AMO ---Archery Manufacturers Organization.

just leave them full length. longer shafts fly better and add weight, since you're shooting light aluminum shafts you'll need all the weight you can get.

Go to a 3-D shoot this spring that has some trad guys shooting and ask questions, they'll help you out, and it will be hands on, not internet Wikipedia instruction.

there has been some good advice in this thread, not saying there hasn't, but reading, or some body telling you how to shoot a bow is like reading about sex, sounds good but the actual hands on is a bit different.

Good luck.

JMO, look into wood arrows, aluminum shafts just never felt right on a recurve or longbow to me, YMMV.
 
Thank you Jens and HTD. I'll check into this. You guys are a plethora of info!

HTD, there's been a bit of a misunderstanding, I went with carbon. I was told they'd hold up better in the long run.

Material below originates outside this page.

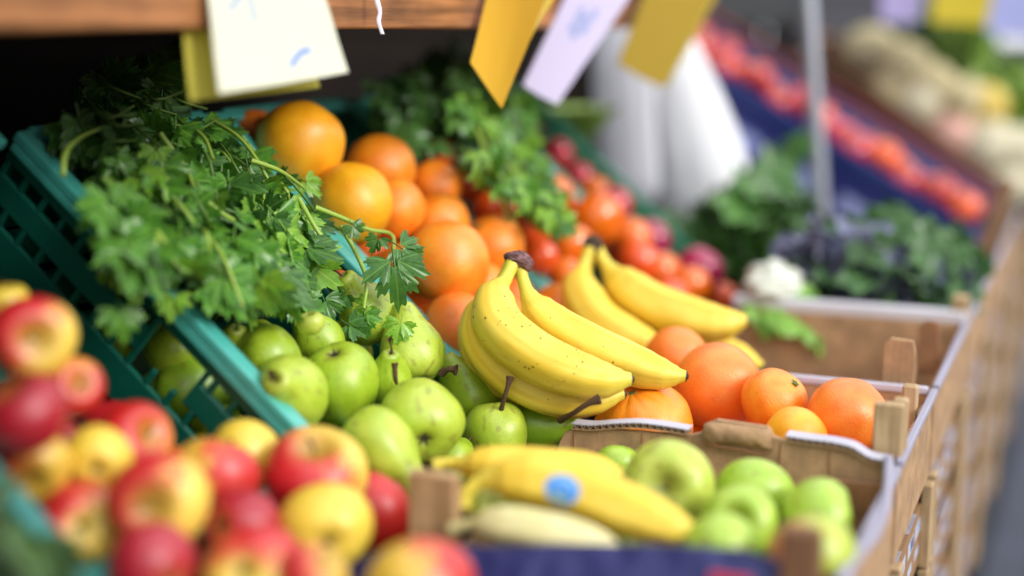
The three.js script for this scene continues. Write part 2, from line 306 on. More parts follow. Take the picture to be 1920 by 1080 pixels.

I originally asked that question somewhere else and was told the aluminum will bend very easy when you miss and are lucky enough to find the arrow. What are your thoughts on the matter. If you wanted this bow to fart around with and then basically just know you have it if you ever need it, and you want to keep around 18 - 24 arrows on hand, which shaft material would you go with?

Anybody can chime in here.
 
I have shot carbon and aluminum and prefer carbon. It's basically straight or breaks completely. Aluminum bends but could still be used. Also Aluminum bends faster than carbon breaks. The only carbon I saw break was when a guy shot it right into a rock.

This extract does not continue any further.